投稿日:2018年03月03日 10:30

卒業式には合唱が欠かせません。今週は「卒業ソングを深く知る音楽会」。古くから歌われる名曲から平成の定番曲まで、さまざまな卒業ソングが登場しました。
 番組冒頭で歌われたのは、おなじみの「蛍の光」。編曲は合唱界で大人気の信長貴富さん。この曲ってこんなに美しい曲だったのかという新鮮な感動がありました。考えてみれば、世界的な指揮者とプロフェッショナルな合唱団の組合せでこの曲を聴くチャンスなど、普段はまずありません。
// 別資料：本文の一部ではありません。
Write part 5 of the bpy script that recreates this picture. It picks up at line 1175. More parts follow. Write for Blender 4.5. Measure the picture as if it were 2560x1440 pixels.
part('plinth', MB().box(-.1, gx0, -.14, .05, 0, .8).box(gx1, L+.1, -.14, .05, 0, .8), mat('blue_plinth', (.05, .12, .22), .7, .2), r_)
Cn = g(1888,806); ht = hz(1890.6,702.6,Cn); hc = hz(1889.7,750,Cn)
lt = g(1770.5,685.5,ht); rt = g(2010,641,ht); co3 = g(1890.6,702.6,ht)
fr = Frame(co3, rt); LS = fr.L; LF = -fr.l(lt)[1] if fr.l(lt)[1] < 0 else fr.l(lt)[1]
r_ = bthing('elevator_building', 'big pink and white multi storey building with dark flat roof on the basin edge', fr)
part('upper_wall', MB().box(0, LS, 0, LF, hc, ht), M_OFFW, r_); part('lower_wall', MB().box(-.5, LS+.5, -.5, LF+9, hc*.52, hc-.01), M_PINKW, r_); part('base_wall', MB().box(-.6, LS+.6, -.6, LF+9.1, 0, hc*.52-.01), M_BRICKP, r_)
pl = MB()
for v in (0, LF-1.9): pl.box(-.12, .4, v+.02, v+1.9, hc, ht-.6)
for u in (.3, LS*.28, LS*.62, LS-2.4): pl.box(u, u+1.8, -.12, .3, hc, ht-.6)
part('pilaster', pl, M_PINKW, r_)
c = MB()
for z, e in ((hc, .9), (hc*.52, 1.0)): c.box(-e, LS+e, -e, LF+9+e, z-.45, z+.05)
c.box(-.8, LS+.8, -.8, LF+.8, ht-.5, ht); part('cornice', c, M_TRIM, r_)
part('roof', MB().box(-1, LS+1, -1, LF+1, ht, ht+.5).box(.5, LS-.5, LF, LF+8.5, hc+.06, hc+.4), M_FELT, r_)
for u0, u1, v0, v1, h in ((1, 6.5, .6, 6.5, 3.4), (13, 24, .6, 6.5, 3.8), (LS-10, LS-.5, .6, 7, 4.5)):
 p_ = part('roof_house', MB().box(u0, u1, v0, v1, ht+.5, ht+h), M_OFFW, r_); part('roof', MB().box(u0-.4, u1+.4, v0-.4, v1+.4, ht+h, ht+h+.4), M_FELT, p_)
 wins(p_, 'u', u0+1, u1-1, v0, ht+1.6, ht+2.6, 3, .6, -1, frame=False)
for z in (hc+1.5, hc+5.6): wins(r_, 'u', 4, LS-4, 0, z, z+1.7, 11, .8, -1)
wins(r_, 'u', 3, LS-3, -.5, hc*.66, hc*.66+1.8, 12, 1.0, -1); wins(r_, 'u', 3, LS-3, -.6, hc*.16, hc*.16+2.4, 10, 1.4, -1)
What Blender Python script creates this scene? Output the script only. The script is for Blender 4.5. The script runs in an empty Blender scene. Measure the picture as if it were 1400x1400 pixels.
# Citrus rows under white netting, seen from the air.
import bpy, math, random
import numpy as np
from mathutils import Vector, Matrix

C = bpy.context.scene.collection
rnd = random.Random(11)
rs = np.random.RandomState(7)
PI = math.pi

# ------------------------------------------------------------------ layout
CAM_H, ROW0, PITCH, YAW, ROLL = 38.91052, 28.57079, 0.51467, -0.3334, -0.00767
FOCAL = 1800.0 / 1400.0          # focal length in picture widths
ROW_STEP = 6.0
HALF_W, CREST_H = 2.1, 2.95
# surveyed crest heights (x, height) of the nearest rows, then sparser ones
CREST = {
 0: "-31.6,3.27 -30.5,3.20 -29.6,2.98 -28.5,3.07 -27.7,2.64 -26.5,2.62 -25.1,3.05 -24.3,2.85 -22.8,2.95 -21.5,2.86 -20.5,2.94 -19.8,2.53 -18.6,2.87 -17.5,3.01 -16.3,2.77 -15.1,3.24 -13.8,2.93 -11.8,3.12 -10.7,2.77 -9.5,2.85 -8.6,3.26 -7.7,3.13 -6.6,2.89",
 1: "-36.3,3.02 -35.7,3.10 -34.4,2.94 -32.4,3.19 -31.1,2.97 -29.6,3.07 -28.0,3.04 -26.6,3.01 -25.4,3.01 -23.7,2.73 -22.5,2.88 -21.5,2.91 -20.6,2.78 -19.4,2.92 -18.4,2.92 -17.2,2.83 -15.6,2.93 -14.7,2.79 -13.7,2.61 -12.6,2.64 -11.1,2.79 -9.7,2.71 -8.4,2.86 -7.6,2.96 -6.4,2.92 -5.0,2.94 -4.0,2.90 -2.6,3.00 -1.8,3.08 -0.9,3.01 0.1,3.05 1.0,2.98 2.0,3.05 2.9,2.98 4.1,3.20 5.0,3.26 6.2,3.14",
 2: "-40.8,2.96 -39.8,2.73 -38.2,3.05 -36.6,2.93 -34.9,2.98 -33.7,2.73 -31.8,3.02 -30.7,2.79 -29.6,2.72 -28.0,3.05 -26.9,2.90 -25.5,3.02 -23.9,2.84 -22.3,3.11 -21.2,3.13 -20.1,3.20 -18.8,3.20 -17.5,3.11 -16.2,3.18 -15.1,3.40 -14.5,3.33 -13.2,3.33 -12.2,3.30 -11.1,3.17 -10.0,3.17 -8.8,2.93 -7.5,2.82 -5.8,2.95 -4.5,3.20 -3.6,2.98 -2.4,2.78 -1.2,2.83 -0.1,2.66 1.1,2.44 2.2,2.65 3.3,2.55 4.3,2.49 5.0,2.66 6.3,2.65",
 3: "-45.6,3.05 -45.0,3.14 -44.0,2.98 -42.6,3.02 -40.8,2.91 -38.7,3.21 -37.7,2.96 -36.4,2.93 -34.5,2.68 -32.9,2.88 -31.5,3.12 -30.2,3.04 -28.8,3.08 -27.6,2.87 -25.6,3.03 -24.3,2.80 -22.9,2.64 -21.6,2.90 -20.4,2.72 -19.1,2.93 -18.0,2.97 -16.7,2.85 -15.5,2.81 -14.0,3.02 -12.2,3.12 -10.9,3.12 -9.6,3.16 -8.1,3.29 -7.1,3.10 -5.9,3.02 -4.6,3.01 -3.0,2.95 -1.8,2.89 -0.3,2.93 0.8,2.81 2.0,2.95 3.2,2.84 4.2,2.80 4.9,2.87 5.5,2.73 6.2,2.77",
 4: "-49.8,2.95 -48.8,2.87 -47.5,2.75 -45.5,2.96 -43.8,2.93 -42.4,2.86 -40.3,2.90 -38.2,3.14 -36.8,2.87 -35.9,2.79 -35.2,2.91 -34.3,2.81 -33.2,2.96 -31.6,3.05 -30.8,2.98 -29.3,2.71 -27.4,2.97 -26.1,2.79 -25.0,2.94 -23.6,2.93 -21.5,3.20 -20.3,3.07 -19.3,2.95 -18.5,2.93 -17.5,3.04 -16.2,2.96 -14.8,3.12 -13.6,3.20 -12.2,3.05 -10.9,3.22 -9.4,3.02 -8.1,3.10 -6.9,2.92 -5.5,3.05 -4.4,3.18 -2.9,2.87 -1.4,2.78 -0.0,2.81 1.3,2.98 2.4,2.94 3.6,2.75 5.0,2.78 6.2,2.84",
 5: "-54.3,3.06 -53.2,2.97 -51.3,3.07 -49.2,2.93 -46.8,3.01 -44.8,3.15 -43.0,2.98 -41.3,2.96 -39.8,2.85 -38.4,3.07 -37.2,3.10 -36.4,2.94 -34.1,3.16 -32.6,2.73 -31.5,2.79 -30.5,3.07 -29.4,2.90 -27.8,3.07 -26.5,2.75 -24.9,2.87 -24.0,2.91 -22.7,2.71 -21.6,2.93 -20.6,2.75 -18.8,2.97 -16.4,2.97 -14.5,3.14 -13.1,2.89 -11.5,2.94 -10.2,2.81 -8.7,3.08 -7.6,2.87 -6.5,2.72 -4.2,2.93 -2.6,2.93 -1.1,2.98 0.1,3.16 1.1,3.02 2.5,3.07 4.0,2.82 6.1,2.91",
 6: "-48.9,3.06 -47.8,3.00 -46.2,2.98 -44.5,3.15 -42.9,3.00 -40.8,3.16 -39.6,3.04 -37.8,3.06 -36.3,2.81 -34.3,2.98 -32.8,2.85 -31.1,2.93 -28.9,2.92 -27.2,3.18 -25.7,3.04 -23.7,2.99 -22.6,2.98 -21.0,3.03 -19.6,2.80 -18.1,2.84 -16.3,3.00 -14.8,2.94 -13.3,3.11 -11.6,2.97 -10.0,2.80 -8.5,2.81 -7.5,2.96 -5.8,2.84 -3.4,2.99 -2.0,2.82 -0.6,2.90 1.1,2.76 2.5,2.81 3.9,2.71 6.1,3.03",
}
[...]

 この曲は日本の歌かと思いきや、実はスコットランド民謡だったんですね。原題は「オールド・ラング・サイン」(久しき昔)。歌詞には旧友と再会し、杯を交わしながら思い出話をする様子が描かれています。聞いていても外国の音楽だという気がまったくしないのは、曲調が日本人にもなじみやすいからなのか、日本語訳詞があまりにもよくできているからなのか……。ちなみにベートーヴェンは「スコットランド民謡集WoO 156」のなかの一曲として、この曲を編曲しています。スコットランドに留まらず、世界中で愛される民謡といっていいでしょう。
 「旅立ちの日に」は今や卒業ソングの大定番となっています。といっても、この曲ができたのは1991年ですので、ある世代以上の方にとってはなじみの薄い曲かもしれません。埼玉県秩父市の中学校の先生が作った曲が全国へと広まりました。有名作曲家ではなく、学校の先生が作った曲がここまで歌われるようになったのですから、音楽の持つ力に驚かずにはいられません。
 森山直太朗「さくら」が大ヒットしたのは2003年のこと。ヒット曲が卒業ソングに定着し、歌い継がれるという現象が今風だなと感じます。季節感といい歌詞といい、情感豊かなメロディといい、卒業ソングにはぴったり。なにより生徒たちにとって、「ぜひ歌いたい!」と思わせてくれる名曲なのではないでしょうか。